SUPPLIED RECORDS:
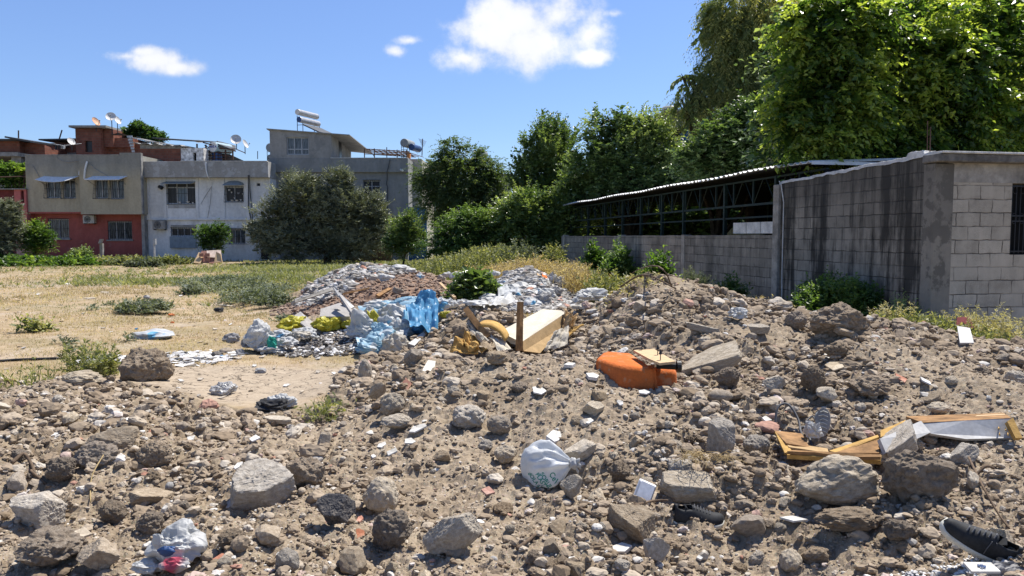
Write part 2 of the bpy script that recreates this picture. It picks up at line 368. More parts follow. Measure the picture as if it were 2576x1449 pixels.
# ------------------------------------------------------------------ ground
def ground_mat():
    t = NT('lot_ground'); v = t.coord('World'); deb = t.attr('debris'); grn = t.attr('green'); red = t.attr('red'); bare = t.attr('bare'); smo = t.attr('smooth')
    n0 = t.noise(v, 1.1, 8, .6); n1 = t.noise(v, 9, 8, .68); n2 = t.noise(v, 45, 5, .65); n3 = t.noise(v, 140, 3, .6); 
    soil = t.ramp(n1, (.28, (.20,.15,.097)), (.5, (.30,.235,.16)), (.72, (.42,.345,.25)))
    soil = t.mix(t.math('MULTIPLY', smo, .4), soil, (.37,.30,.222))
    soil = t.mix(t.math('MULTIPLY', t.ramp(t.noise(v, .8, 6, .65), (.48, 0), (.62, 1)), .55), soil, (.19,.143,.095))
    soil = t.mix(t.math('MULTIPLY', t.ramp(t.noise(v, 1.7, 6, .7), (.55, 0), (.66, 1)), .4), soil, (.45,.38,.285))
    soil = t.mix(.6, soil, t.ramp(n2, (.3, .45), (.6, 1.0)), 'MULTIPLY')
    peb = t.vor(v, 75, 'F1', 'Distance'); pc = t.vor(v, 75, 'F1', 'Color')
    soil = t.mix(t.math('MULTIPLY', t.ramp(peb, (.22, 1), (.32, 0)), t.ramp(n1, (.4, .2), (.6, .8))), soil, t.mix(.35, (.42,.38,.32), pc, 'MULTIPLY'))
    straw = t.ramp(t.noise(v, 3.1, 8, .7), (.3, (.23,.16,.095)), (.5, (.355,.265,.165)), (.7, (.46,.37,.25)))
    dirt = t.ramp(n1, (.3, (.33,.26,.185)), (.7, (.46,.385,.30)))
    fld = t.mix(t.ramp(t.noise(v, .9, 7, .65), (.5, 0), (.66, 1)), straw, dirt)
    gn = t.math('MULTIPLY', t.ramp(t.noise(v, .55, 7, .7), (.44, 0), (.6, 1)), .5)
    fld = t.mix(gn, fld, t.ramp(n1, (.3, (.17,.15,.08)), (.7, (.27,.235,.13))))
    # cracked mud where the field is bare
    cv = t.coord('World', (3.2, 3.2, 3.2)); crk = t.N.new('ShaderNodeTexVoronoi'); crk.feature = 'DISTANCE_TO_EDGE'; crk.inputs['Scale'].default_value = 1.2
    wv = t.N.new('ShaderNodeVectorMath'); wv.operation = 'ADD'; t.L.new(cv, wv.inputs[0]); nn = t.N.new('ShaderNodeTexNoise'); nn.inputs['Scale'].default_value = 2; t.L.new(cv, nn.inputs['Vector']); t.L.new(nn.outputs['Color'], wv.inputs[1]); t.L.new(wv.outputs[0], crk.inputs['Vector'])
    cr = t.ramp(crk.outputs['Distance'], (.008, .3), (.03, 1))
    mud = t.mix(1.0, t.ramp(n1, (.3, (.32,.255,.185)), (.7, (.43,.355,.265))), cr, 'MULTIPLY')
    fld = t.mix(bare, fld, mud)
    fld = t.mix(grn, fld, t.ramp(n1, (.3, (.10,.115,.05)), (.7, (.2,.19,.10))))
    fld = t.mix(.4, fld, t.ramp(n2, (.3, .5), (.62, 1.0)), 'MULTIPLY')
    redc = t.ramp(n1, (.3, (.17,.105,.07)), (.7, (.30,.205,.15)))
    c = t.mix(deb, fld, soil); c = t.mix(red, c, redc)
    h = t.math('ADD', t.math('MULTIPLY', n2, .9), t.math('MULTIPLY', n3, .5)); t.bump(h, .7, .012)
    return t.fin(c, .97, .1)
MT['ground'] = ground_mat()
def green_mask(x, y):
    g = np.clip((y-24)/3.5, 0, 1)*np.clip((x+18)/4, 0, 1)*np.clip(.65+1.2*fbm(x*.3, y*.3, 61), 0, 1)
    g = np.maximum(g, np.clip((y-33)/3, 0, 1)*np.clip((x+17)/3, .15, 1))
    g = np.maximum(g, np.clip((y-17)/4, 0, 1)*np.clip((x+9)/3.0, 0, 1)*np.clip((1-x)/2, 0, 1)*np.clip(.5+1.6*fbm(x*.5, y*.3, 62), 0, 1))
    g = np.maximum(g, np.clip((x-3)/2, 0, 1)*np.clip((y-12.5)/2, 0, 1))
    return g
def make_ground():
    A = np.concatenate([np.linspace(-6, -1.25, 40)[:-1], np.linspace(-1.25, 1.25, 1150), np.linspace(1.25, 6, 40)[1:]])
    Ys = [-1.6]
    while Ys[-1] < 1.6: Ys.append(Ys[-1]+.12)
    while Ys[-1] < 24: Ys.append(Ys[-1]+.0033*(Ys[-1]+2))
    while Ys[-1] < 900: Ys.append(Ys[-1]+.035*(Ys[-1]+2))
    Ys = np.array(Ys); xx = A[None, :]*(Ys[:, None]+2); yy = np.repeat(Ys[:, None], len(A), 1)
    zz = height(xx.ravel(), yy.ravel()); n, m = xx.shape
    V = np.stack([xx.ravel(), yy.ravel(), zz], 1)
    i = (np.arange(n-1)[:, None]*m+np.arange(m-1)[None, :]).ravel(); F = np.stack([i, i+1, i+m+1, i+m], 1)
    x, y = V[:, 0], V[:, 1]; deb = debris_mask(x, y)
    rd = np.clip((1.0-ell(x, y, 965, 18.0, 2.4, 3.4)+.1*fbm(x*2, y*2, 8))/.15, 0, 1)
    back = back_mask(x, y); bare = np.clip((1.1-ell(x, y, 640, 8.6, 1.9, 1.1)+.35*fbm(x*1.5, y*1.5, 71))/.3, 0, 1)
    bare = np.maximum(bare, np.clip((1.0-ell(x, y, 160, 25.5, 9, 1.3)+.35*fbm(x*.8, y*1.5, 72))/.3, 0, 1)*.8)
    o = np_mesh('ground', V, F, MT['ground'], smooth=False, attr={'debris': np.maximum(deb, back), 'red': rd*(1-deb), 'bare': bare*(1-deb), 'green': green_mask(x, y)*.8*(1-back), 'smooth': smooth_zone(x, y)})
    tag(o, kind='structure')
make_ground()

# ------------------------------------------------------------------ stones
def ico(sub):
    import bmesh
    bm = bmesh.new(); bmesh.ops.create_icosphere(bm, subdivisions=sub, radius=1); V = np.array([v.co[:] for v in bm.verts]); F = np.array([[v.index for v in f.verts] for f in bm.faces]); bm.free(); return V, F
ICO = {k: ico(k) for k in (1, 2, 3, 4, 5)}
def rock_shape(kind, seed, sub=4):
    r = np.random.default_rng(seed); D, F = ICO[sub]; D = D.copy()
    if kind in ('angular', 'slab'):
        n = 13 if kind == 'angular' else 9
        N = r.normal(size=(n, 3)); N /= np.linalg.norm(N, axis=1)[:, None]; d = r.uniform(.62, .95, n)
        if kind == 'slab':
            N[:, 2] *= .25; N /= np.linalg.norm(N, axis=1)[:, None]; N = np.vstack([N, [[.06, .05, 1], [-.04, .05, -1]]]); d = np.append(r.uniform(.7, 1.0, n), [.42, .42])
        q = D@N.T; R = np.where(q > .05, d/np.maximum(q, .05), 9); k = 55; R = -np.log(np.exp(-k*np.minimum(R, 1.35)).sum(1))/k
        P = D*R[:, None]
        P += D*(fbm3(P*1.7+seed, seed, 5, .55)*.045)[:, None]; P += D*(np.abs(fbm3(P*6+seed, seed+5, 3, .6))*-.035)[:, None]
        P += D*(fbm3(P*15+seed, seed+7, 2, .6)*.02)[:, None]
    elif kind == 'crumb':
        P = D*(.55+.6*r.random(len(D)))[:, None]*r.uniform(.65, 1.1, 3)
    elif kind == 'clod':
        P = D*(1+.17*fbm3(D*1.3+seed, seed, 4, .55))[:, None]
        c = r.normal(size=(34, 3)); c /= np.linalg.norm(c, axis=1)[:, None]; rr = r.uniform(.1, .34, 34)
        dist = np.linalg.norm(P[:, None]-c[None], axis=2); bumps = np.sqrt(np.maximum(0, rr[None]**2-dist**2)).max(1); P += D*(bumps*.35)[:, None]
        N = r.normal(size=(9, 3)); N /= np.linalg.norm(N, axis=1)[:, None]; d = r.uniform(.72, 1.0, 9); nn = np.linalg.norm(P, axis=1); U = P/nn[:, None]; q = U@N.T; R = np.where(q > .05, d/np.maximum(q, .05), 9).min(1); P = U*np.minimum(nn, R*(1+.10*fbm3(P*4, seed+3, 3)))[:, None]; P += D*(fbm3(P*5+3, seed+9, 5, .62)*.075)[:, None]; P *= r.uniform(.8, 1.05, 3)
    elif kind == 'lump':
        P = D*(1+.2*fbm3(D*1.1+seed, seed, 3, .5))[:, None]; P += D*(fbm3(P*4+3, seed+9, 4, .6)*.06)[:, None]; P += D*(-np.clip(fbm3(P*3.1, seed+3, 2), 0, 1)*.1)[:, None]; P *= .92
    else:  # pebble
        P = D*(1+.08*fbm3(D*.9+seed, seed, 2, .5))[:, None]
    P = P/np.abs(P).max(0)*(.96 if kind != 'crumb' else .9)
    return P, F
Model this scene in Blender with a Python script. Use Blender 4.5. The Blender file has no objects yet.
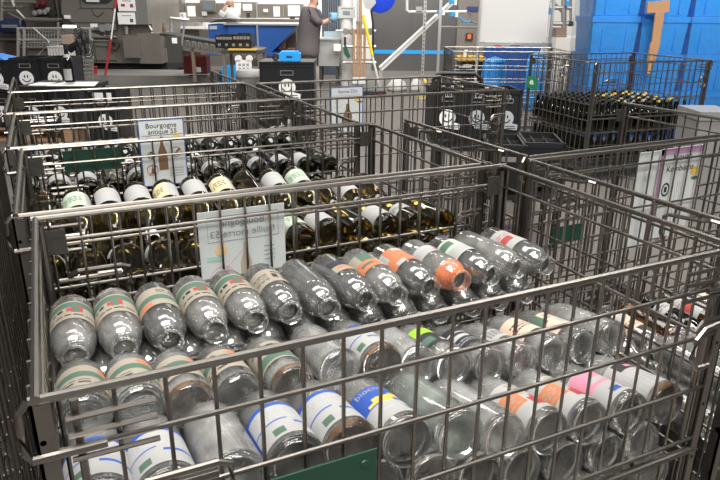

TO DO: Gather all lines of the records that include the word "script".

RESULT FOR THIS EXERCISE:
Write part 2 of the bpy script that recreates this picture. It picks up at line 368. More parts follow. Measure the picture as if it were 2576x1449 pixels.
Model this scene in Blender with a Python script. Use Blender 4.5. The Blender file has no objects yet.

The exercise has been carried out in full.